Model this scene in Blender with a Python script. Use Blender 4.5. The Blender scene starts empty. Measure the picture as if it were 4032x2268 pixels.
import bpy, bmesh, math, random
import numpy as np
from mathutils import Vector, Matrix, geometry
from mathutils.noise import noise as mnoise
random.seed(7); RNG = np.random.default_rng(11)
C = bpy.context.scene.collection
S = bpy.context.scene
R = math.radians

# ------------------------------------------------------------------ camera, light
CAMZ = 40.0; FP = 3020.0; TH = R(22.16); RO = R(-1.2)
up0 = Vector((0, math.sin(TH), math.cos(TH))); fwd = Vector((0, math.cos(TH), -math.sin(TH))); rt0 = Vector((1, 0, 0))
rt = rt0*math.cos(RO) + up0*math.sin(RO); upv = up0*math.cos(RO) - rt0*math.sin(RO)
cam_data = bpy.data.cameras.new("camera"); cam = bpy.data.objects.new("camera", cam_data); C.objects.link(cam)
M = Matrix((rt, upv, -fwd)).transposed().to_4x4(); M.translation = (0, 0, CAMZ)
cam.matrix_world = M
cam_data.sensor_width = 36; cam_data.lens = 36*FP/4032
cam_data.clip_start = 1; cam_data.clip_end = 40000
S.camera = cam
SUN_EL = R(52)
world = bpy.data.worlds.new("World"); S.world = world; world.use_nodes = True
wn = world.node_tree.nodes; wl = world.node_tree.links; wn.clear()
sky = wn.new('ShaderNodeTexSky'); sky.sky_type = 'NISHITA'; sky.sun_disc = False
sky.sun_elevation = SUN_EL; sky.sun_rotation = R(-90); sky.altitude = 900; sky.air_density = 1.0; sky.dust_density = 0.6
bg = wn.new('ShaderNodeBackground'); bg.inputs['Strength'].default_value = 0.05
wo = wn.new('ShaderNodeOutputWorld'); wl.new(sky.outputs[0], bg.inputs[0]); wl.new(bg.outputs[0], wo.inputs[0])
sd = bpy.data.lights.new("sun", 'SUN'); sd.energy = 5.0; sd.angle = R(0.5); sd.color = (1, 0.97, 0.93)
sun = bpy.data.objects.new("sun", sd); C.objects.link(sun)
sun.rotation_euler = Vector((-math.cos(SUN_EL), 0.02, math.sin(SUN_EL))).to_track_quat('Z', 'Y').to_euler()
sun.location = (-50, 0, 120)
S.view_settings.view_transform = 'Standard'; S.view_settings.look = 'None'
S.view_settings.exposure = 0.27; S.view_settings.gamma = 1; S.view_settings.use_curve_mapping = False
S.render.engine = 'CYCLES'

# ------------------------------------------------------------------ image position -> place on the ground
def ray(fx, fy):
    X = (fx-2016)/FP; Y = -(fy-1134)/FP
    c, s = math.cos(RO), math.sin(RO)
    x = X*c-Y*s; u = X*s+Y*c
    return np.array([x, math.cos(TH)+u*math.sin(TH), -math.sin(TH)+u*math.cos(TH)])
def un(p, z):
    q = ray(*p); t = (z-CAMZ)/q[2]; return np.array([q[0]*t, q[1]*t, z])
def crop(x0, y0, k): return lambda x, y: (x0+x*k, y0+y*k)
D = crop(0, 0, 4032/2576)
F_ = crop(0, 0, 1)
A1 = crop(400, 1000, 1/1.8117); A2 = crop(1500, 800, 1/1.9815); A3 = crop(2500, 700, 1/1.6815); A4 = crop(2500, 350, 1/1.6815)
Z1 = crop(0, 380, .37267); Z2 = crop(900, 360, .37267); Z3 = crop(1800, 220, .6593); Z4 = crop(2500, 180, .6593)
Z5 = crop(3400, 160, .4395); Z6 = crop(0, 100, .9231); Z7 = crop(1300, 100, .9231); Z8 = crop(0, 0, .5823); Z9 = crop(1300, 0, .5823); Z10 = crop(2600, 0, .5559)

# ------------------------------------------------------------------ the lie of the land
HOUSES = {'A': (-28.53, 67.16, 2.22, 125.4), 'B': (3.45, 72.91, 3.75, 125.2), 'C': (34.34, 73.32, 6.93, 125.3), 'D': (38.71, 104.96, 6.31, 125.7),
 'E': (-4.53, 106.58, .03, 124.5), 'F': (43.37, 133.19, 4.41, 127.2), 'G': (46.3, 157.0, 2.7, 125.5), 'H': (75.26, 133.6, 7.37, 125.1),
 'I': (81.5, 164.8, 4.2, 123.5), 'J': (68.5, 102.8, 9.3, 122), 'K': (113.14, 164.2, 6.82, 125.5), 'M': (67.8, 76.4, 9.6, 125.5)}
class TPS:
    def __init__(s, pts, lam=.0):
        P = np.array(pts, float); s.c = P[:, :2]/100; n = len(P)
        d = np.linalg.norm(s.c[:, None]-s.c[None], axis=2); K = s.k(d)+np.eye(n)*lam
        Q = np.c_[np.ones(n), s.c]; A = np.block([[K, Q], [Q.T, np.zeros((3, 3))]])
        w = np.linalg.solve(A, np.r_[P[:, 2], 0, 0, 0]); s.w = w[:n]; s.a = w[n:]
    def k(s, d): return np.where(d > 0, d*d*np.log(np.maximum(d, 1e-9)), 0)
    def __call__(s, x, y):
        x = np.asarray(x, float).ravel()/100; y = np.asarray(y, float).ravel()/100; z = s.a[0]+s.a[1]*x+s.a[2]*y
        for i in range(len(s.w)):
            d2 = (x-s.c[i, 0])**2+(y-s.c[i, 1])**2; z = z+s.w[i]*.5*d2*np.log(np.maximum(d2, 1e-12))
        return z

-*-

• What the task requires
Take the lines above from the first through the one containing "R = math.radians" and reproduce them exactly; include nothing else.

• Exercise solution
Model this scene in Blender with a Python script. Use Blender 4.5. The Blender scene starts empty. Measure the picture as if it were 4032x2268 pixels.
import bpy, bmesh, math, random
import numpy as np
from mathutils import Vector, Matrix, geometry
from mathutils.noise import noise as mnoise
random.seed(7); RNG = np.random.default_rng(11)
C = bpy.context.scene.collection
S = bpy.context.scene
R = math.radians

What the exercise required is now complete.